The first sample I ever used was for a beat I made on the old MU5 and it came from a kung fu flick playing on my VCR. I had the part I wanted to use paused until the beat came to the drop and I unpaused it, then paused it again when it was over.
The whole reason I bought Power Tracks Pro 3.0 was because I could trigger a sample from the sequence. I was running Windows 3.11 on a 486-25MHz processor with 8MB of RAM. I had my tape deck connected to the PC to record the samples into Goldwave, which I then used to edit the samples. PowerTracks Pro only allowed one sample to play at a time, so I would make the beats using sounds from the MU5 or DS330 and trigger samples from PTPro. There were a few times where I'd sample breakbeats and then played melodic stuff on top of it too.
Yeah, having limited stuff forces you to push the boundaries of creativity to make music. I used to crank out beats all the time back then.

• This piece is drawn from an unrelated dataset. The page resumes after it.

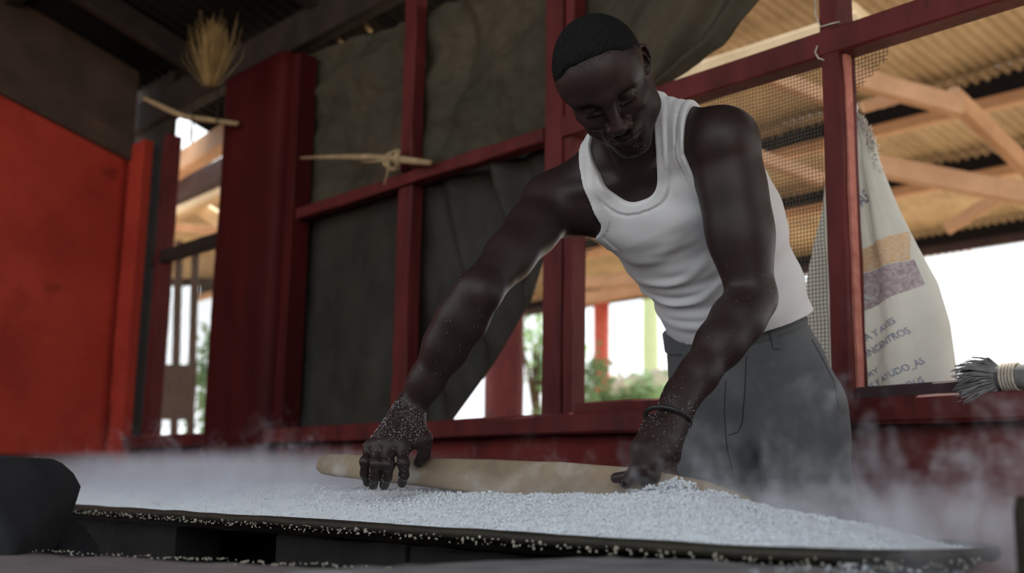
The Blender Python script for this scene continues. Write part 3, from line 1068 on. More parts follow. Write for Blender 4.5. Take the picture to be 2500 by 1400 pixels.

I went to college to learn how to program in C, at that time they were transitioning from 386's to 486's. Wolfenstein 3D was the game of the time, we were all using DOS 5.0 and a "windows" style operating system was only on the monochrome mac's. A couple years later Windows replaced DOS, and I hadn't been taught how to make programs for windows, so didn't know what the fuck I was doing on the programming side with windows, only learned that much later in life off my own back.
I think my first ever daw was a really really old version of Cubase, pre Cubase SX. After that I used Reason for many years, along with Acid Pro to sync vocals, used Pro Tools for a bit, then went back to Reason. Quit making music for 7 years, then came back after the heart attack with renewed passion, won battle that 5 years in a row, only losing the first to Deez's Nuts which became a win only because he was found out to be a massive cheater, became a bit of a beast and then regret massively quitting for 7 years. Won FL Studio so used that for quite a while before coming home to Cubase where I have lived ever since. Cubase just does everything I need, except stem ripping, but I have FL Studio for that now.
I used to crank out beats like nobodies business, it was definitely more of a case of quantity over quality, I dread to think how much time I have put into being a better beatmaker than I was before, but you don't rack up your 10,000 hours without putting in the work.
@OGBama
I think I may have done so many times over.